**Problem requirements:** Write out nothing but the lines from the first line of the entries below through the line with "RectAreaLightUniformsLib.init();"; no pictures go in.
--- Start of Exercise material ---
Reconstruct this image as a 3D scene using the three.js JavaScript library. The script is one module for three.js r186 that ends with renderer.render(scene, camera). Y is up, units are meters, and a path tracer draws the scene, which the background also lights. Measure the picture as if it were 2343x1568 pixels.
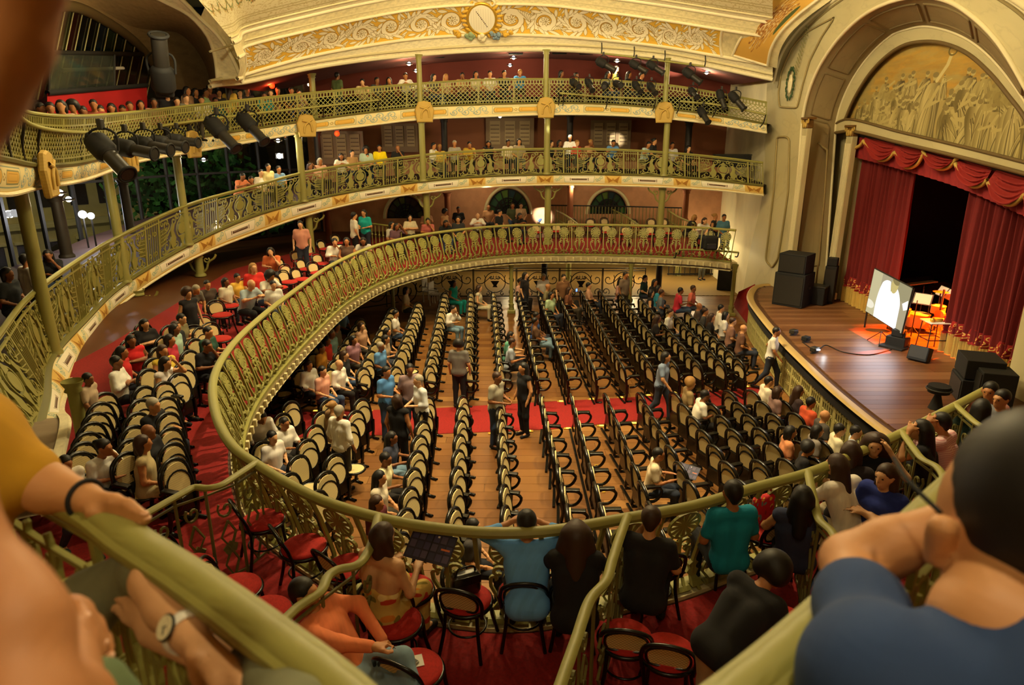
import * as THREE from 'three';
import { mergeGeometries, mergeVertices, toCreasedNormals } from 'three/addons/utils/BufferGeometryUtils.js';
import { RoundedBoxGeometry } from 'three/addons/geometries/RoundedBoxGeometry.js';
import { RectAreaLightUniformsLib } from 'three/addons/lights/RectAreaLightUniformsLib.js';
RectAreaLightUniformsLib.init();

// ---------------------------------------------------------------- camera, sky, lights, exposure
const scene = new THREE.Scene();
const FW = 2343, FH = 1568, FOC = 1556, EYE = 6.5, PITCH = THREE.MathUtils.degToRad(17.3);
const camera = new THREE.PerspectiveCamera(2 * THREE.MathUtils.radToDeg(Math.atan(FH / 2 / FOC)), FW / FH, 0.05, 200);
camera.position.set(0, EYE, 0);
camera.rotation.set(-PITCH, 0, 0);
const renderer = new THREE.WebGLRenderer({ antialias: true });
renderer.toneMapping = THREE.LinearToneMapping;
renderer.toneMappingExposure = 1.0;
renderer.shadowMap.enabled = true;
renderer.shadowMap.type = THREE.PCFSoftShadowMap;
scene.background = new THREE.Color(0.0012, 0.0016, 0.0022);
const WARM = new THREE.Color(1, 0.79, 0.41), WARM2 = new THREE.Color(1, 0.82, 0.47);
function lampAt(x, y, z, cd, color = WARM, radius = 5) {
  const l = new THREE.PointLight(color, cd, 0, 2);
  l.position.set(x, y, z); l.castShadow = true; l.shadow.radius = radius; scene.add(l);
  return l;
}
function spotAt(x, y, z, tx, ty, tz, cd, deg, color = WARM, pen = 0.6, radius = 4) {
  const l = new THREE.SpotLight(color, cd, 0, THREE.MathUtils.degToRad(deg), pen, 2);
  l.position.set(x, y, z); l.target.position.set(tx, ty, tz); l.castShadow = true; l.shadow.radius = radius;
  scene.add(l); scene.add(l.target);
  return l;
}
// chandelier lamps hang in the well of the house, above the picture; their glass globes are built with the fittings below
const HOUSE_LAMPS = [[0.5, 11.6, -12.5, 55], [2.6, 11.6, -15.5, 55], [-1.6, 11.6, -15.5, 55], [0.5, 11.6, -18.5, 55]];
for (const [x, y, z, cd] of HOUSE_LAMPS) lampAt(x, y, z, cd, WARM2, 6);
// the organ-like wash of stage light, the floods that light the painted ceiling and the orange wash on the instruments
const STAGE_WASH = spotAt(15.5, 6.4, -17.4, 11.7, 1.2, -16.9, 5000, 19, new THREE.Color(1, 0.12, 0.003), 0.5);
const SCREEN_SPILL = spotAt(2.0, 6.9, -9.0, 9.6, 1.2, -15.6, 160, 9, new THREE.Color(0.75, 0.85, 1), 0.9);
const COVE_FLOODS = [[-3, 8.6, -14.5, -5, 10.3, -25], [1.5, 8.6, -14.5, 1.5, 10.6, -27], [6, 8.6, -15, 6, 10, -26]];

// ---------------------------------------------------------------- helpers
const V3 = (x, y, z) => new THREE.Vector3(x, y, z);
const { lerp, clamp, smoothstep, degToRad: R } = THREE.MathUtils;
let seed = 20240611;
const rnd = () => { seed = (seed * 1664525 + 1013904223) >>> 0; return seed / 4294967296; };
const rr = (a, b) => a + (b - a) * rnd();
const SP = Math.sin(PITCH), CP = Math.cos(PITCH);
// a line of sight: x sideways, down, forward (for taking sizes off the photograph on a known plane)
function sight(px, py) { const t = py - FH / 2; return [px - FW / 2, FOC * SP + t * CP, FOC * CP - t * SP]; }
const on = (px, py, h) => { const [x, d, f] = sight(px, py), s = (EYE - h) / d; return V3(x * s, h, -f * s); };       // on the level h
const at = (px, py, dist) => { const [x, d, f] = sight(px, py), s = dist / f; return V3(x * s, EYE - d * s, -dist); };   // on the upright plane z = -dist
const onX = (px, py, X) => { const [x, d, f] = sight(px, py), s = X / x; return V3(X, EYE - d * s, -f * s); };          // on the upright plane x = X
const heightAt = (p, py) => { // height over the place p of picture row py
  const t = py - FH / 2, f = FOC * CP - t * SP, d = FOC * SP + t * CP; return EYE - d * (-p.z) / f;
};
const used = new Map();
function numbered(name) { const n = used.get(name) ?? 0; used.set(name, n + 1); return n ? name + '_' + String(n).padStart(3, '0') : name; }
function tag(o, label, category, group, kind) {
  if (label) o.userData.label = label;
  if (category) o.userData.category = category;
  if (group) o.userData.group = group;
  if (kind) o.userData.kind = kind;
  return o;
}
function thing(name, label, category, group, p, turn = 0) {
  const g = new THREE.Group(); g.name = numbered(name); scene.add(g);
  if (p) g.position.copy(p);
  g.rotation.y = turn;
  return tag(g, label, category, group);
}
function mesh(name, geo, mat, parent = scene) {
  const m = new THREE.Mesh(geo, mat); m.name = parent === scene ? numbered(name) : name; m.castShadow = m.receiveShadow = true; parent.add(m);
  return m;
}
function solo(name, geo, mat, label, category, group) { return tag(mesh(name, geo, mat), label, category, group); }
function struct(name, geo, mat) { return tag(mesh(name, geo, mat), null, null, null, 'structure'); }
const merge = (list) => mergeGeometries(list.map((g) => { const c = g.index ? g.toNonIndexed() : g; for (const k of Object.keys(c.attributes)) if (!['position', 'normal', 'uv'].includes(k)) c.deleteAttribute(k); return c; }));
function box(w, h, d, x = 0, y = 0, z = 0, r = 0) {
  const g = r ? new RoundedBoxGeometry(w, h, d, 1, r) : new THREE.BoxGeometry(w, h, d);
  return g.translate(x, y, z);
}
function cyl(r0, r1, h, x = 0, y = 0, z = 0, n = 12) { return new THREE.CylinderGeometry(r0, r1, h, n).translate(x, y, z); }
const poly3 = (a) => a.map((p) => (p.isVector3 ? p : V3(...p)));
function tube(pts, r, seg = 12, rad = 6, closed = false) {
  const c = new THREE.CatmullRomCurve3(poly3(pts), closed, 'centripetal');
  return new THREE.TubeGeometry(c, seg, r, rad, closed);
}
function lathe(profile, n = 14) { return new THREE.LatheGeometry(profile.map(([r, y]) => new THREE.Vector2(r, y)), n); }
function grid(fn, nu, nv, su = 1, sv = 1, flip = false) { // a surface from fn(u, v)
  const pos = [], uv = [], idx = [];
  for (let i = 0; i <= nu; i++) for (let j = 0; j <= nv; j++) { const p = fn(i / nu, j / nv); pos.push(p.x, p.y, p.z); uv.push(i / nu * su, j / nv * sv); }
  for (let i = 0; i < nu; i++) for (let j = 0; j < nv; j++) {
    const a = i * (nv + 1) + j, b = a + nv + 1;
    if (flip) idx.push(a, a + 1, b, b, a + 1, b + 1); else idx.push(a, b, a + 1, b, b + 1, a + 1);
  }
  const g = new THREE.BufferGeometry();
  g.setAttribute('position', new THREE.Float32BufferAttribute(pos, 3)); g.setAttribute('uv', new THREE.Float32BufferAttribute(uv, 2));
  g.setIndex(idx); g.computeVertexNormals();
  return g;
}
// a moulding: the outline [[side, up], ...] swept along a path, the side being to the right of travel
function sweep(path, outline, closed = true, scaleUv = 1) {
  const P = poly3(path), n = P.length, pos = [], uv = [], idx = [], k = outline.length, kk = closed ? k + 1 : k;
  let len = 0;
  for (let i = 0; i < n; i++) {
    if (i) len += P[i].distanceTo(P[i - 1]);
    const t = P[Math.min(i + 1, n - 1)].clone().sub(P[Math.max(i - 1, 0)]);
    const s = V3(-t.z, 0, t.x).normalize();
    for (let j = 0; j < kk; j++) { const [a, b] = outline[j % k]; pos.push(P[i].x + s.x * a, P[i].y + b, P[i].z + s.z * a); uv.push(len * scaleUv, j / k); }
  }
  for (let i = 0; i < n - 1; i++) for (let j = 0; j < kk - 1; j++) { const a = i * kk + j, b = a + kk; idx.push(a, b, a + 1, b, b + 1, a + 1); }
  if (closed) for (const i of [0, n - 1]) for (let j = 1; j < k - 1; j++) idx.push(i * kk, i * kk + j, i * kk + j + 1);
  const g = new THREE.BufferGeometry();
  g.setAttribute('position', new THREE.Float32BufferAttribute(pos, 3)); g.setAttribute('uv', new THREE.Float32BufferAttribute(uv, 2));
  g.setIndex(idx);
  return toCreasedNormals(g, 0.7);
}
// flat iron bars of width w and thickness d along polylines drawn in a W x H panel, set into space by map(u, v, offset)
function bars(lines, w, d, W, H, map) {
  const pos = [], idx = [];
  for (const L of lines) {
    const ww = L.w ?? w, n = L.length, base = pos.length / 3;
    for (let i = 0; i < n; i++) {
      const a = L[Math.max(0, i - 1)], b = L[Math.min(n - 1, i + 1)];
      let tx = b[0] - a[0], ty = b[1] - a[1]; const l = Math.hypot(tx, ty) || 1; tx /= l; ty /= l;
      for (const [s, o] of [[-1, -1], [1, -1], [1, 1], [-1, 1]]) {
        const p = map((L[i][0] - ty * s * ww / 2) / W, (L[i][1] + tx * s * ww / 2) / H, o * d / 2); pos.push(p.x, p.y, p.z);
      }
    }
    for (let i = 0; i < n - 1; i++) for (let j = 0; j < 4; j++) {
      const a = base + i * 4 + j, b = base + i * 4 + (j + 1) % 4; idx.push(a, b, a + 4, b, b + 4, a + 4);
    }
    const e = base + (n - 1) * 4; idx.push(base, base + 2, base + 1, base, base + 3, base + 2, e, e + 1, e + 2, e, e + 2, e + 3);
  }
  const g = new THREE.BufferGeometry(); g.setAttribute('position', new THREE.Float32BufferAttribute(pos, 3)); g.setIndex(idx);
  const f = g.toNonIndexed(); f.computeVertexNormals();
  f.setAttribute('uv', new THREE.Float32BufferAttribute(new Float32Array(f.attributes.position.count * 2), 2));
  return f;
}
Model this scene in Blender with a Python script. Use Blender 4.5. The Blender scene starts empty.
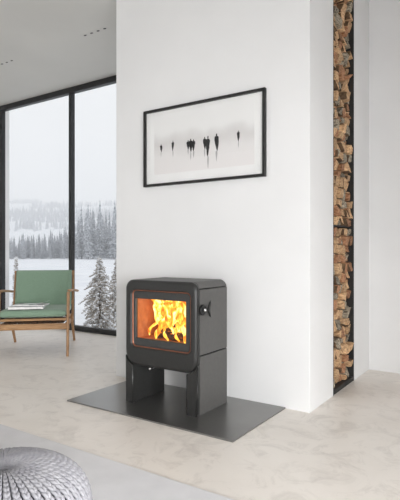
--- End of Exercise material ---
**Result of this task:**
Reconstruct this image as a 3D scene using the three.js JavaScript library. The script is one module for three.js r186 that ends with renderer.render(scene, camera). Y is up, units are meters, and a path tracer draws the scene, which the background also lights. Measure the picture as if it were 2343x1568 pixels.
import * as THREE from 'three';
import { mergeGeometries, mergeVertices, toCreasedNormals } from 'three/addons/utils/BufferGeometryUtils.js';
import { RoundedBoxGeometry } from 'three/addons/geometries/RoundedBoxGeometry.js';
import { RectAreaLightUniformsLib } from 'three/addons/lights/RectAreaLightUniformsLib.js';
RectAreaLightUniformsLib.init();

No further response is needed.